Anyway, when it was Kenny's turn he shared that he loves that Hudson gets the most excited when he walks in the door from work. The boy literally smiles so big that his whole body shakes with delight! Kenny then added that "Hudson stole Aubrey's role" since she used to be the most excited when he came home. At which point, Aubrey blurts out, "Hey, Hudson stop takin' my role!" We cracked up laughing, which made her say it again, of course.
So that's a nutshell for us right now. We swing the bipolar pendulum of loving our sibling and them fighting them for position.

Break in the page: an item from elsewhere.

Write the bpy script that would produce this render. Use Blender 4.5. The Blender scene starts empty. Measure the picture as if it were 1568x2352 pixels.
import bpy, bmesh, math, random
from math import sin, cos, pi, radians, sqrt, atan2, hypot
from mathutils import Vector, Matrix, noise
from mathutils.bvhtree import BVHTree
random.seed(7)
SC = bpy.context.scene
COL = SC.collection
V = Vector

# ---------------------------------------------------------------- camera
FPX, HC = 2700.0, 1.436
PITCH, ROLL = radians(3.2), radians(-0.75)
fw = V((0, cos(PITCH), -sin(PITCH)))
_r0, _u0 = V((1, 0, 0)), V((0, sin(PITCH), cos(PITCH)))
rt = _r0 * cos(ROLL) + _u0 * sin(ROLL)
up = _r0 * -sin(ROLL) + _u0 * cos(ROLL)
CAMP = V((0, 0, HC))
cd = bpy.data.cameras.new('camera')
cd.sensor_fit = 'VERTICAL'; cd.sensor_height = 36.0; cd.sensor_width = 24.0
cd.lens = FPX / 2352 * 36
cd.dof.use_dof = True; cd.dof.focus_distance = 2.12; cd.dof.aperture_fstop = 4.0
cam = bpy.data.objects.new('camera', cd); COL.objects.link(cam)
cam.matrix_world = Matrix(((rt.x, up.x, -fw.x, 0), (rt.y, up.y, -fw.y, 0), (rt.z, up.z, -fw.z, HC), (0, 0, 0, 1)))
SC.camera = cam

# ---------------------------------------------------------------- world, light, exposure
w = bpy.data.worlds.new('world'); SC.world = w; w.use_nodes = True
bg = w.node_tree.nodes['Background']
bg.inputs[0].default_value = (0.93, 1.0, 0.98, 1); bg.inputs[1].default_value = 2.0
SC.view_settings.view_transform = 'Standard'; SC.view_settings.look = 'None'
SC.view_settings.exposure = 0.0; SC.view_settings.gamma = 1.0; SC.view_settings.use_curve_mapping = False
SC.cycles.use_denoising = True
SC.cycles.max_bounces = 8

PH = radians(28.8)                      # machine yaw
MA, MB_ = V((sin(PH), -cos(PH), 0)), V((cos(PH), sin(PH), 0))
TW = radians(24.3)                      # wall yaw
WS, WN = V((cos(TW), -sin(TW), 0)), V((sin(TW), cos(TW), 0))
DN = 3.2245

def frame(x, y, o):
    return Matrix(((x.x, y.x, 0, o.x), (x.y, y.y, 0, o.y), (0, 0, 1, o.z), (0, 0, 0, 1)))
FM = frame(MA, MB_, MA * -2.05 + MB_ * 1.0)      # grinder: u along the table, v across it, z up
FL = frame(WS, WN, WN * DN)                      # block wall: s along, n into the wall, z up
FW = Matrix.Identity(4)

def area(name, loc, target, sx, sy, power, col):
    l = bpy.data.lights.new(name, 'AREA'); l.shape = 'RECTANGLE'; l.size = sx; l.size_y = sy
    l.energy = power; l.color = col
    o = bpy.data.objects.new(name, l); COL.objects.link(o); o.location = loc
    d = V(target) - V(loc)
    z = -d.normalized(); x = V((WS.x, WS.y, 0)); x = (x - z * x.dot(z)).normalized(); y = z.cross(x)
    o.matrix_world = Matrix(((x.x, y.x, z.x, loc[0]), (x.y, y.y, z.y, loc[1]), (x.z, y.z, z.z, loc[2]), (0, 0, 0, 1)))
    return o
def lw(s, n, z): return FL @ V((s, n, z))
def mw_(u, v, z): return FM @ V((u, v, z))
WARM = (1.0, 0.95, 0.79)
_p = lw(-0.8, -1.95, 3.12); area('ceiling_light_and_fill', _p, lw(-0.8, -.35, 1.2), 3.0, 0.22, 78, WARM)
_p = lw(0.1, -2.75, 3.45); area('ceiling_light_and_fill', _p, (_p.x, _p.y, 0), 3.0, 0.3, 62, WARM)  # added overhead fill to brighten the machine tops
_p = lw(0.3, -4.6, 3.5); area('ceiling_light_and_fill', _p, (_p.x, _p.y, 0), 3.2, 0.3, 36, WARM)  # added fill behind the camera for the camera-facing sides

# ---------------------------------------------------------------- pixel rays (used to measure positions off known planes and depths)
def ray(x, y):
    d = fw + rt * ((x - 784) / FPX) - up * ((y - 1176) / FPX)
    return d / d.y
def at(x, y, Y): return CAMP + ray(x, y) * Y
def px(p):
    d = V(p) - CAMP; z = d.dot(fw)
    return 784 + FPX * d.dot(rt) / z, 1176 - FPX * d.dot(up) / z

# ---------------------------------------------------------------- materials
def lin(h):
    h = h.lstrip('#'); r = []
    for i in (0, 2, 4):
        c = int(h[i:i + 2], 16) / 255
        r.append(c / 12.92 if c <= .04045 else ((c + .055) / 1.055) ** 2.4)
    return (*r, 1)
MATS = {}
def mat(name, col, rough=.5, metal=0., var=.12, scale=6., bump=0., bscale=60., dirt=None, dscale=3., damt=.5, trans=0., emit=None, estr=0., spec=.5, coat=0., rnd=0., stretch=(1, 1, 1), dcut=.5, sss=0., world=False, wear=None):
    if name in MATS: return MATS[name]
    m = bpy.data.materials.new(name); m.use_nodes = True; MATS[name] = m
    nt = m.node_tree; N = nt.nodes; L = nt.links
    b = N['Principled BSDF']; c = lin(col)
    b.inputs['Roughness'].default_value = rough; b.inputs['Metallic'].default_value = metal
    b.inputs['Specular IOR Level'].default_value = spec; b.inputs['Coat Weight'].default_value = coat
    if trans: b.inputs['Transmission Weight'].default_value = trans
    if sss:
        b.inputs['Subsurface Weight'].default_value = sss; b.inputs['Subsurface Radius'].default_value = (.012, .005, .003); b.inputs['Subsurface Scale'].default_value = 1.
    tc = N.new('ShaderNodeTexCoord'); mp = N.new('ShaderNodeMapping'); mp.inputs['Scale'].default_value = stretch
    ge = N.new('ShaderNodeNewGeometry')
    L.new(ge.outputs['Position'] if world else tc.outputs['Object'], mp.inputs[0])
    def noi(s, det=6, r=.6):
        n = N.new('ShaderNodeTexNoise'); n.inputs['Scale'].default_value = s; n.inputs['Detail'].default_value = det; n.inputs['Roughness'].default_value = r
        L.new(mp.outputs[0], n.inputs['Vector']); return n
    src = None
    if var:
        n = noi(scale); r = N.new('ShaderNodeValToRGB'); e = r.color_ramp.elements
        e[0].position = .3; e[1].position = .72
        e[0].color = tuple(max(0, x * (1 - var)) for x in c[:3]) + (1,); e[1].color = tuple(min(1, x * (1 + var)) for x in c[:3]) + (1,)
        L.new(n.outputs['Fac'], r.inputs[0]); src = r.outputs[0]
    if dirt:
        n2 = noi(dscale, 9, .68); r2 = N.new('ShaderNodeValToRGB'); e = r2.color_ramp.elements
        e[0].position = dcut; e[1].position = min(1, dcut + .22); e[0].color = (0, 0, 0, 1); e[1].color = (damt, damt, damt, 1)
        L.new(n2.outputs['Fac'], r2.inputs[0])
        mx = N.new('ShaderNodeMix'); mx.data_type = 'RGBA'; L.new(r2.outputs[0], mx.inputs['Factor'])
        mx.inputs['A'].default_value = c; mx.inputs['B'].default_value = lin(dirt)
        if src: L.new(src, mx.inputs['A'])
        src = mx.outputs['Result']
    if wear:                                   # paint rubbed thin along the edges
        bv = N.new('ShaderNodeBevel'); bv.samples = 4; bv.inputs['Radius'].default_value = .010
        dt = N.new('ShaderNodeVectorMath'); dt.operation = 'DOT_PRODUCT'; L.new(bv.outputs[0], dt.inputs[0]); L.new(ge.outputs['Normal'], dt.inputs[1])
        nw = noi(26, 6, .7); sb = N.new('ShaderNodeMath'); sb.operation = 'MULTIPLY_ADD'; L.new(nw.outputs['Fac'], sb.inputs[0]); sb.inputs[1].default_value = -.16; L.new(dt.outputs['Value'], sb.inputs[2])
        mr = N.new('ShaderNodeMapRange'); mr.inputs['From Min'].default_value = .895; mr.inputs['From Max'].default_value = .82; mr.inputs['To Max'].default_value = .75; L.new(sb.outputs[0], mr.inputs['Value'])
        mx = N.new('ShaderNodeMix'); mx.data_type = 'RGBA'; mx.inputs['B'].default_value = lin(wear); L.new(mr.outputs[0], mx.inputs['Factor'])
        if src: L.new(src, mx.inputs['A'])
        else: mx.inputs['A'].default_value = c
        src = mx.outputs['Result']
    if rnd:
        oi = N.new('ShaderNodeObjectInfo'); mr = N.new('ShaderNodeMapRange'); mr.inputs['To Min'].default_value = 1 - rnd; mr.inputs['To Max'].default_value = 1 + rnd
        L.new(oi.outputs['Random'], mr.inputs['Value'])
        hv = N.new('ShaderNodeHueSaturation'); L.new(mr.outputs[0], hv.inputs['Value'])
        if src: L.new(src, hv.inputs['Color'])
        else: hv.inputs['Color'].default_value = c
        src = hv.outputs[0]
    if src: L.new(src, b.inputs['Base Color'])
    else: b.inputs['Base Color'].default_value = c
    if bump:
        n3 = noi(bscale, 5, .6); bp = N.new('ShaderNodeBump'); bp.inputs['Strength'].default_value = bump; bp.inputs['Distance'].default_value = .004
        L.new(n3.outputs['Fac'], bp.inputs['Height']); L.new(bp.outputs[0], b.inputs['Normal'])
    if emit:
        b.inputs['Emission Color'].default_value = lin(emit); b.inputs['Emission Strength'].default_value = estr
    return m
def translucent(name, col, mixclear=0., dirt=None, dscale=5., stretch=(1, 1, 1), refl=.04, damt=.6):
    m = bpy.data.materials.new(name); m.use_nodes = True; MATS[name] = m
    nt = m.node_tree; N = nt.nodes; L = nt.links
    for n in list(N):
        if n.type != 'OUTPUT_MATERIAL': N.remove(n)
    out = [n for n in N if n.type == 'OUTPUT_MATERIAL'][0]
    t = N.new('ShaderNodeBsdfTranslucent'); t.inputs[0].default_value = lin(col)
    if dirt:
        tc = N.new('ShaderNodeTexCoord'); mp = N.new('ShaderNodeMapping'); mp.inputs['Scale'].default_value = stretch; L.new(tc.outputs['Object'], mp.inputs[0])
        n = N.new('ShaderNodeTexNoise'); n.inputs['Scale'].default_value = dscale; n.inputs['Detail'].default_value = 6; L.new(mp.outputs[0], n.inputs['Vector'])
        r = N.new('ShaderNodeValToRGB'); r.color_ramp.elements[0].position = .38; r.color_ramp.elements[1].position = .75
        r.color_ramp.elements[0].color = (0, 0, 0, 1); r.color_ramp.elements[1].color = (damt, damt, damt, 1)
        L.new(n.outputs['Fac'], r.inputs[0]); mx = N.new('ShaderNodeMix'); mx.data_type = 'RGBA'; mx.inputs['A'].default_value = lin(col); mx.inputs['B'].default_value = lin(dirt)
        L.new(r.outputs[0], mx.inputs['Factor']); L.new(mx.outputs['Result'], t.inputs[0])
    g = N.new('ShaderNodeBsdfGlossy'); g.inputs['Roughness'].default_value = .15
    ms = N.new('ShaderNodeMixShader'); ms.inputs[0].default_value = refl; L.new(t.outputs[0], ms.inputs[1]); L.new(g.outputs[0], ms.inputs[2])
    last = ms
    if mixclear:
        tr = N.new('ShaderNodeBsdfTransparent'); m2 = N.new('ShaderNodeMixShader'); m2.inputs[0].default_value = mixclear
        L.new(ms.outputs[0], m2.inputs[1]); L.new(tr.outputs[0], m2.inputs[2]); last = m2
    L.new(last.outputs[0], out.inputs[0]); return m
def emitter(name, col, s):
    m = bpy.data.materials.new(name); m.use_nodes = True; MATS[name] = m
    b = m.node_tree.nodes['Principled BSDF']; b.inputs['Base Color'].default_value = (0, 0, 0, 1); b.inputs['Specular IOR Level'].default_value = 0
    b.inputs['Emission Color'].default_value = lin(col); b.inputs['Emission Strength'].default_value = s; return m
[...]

It's an amusing dance which makes me think of my Heavenly Father and how He loves us all so completely, equally, and without fail. I don't have to worry about jockeying for my position or an extra portion of favor or love! It blows my mind!
Tuesday, December 15, 2009
Could Be Worse!

Tonight was Aubrey's Christmas Concert for her preschool. I am telling you that stand-up comedy is not as funny as this concert! We were laughing the entire program and so were all the other people in the audience. There was a crazy kid who kept dancing the robot and armpit farting; a REALLY tall spazzy girl who kept jumping up to try to touch the microphone; some kids who didn't sing but sobbed; some who had total blank looks on their faces the entire time; and some who kept doing Blue Steel looks for their families that were waving at them in the audience. It was a hilarious night! I even met someone who doesn't have kids in the school but they go to the show because it's always funny! LOVED IT!
BUT, on a sad note. Aubrey was very excited about getting to wear her fancy dress. I even asked her if she'd like for me to curl her hair. She said, "Oh yes, and I think I should wear my fancy shoes." So, this afternoon after nap time I curl her hair. I did a GOOD job too. I sectioned it all out, used hairspray before and after I did each curl. She look beautiful, more beautiful that she has even looked in her young life! As I'm looking at her with such awe, I tell her, "Since this is a special occasion, you can wear some perfume." Pssshht, I spray some RIGHT IN HER EYE!!! What a loser of a mom! She immediately starts screaming and crying that she can't see and her eye is hurting. She's rubbing it like crazy. It's turning red and puffy. Then she realizes that she also got some in her mouth and starts gagging like she's about to puke. AND WHAT DO I SAY? "Don't puke on your dress or in your pretty hair!!!" It was one of those out of body moments where I could look down on myself and this scene and shake my head at myself. Of all the things I could or should have said, I picked the most vain one!
Of course, I change my tune and start apologizing like crazy and trying to relieve her pain. After about 15-20 minutes, she calms down, but it still unable to keep her eyes open for very long. BUT, I want a picture of this gorgeous hair so I make her stand in front of the Christmas tree and smile. The light hurts her wounded little eyes, so I tell her to "smile pretty and keep your eyes closed."

Monday, December 14, 2009
Fa La La La

Tomorrow night is my first Christmas "program" as a mom. Aubrey's school is having a Christmas concert and she has been singing the songs for weeks now. One of my greatest joys is listening to my daughter sing, especially praises to our Father! I'm sure the concert will be a little lame and not professional in any way, but I am beyond excited to sit and listen to the kids raise their little voices.
My excitement got me thinking about how much God must swoon when we sing praises to Him! I worry all too much about how I sound when I sing. If the song is too high, then I won't sing, but kids will sing anything. Even when Aubrey sings song off key or wrong words or the wrong tune, I love it. How much more does my Father in Heaven love it when I sing praises to Him! I am convicted. Convicted to sing with abandon without fussing over how it sounds and with a heart full of love!
I love being a parent. It teaches me so much about being a child of God!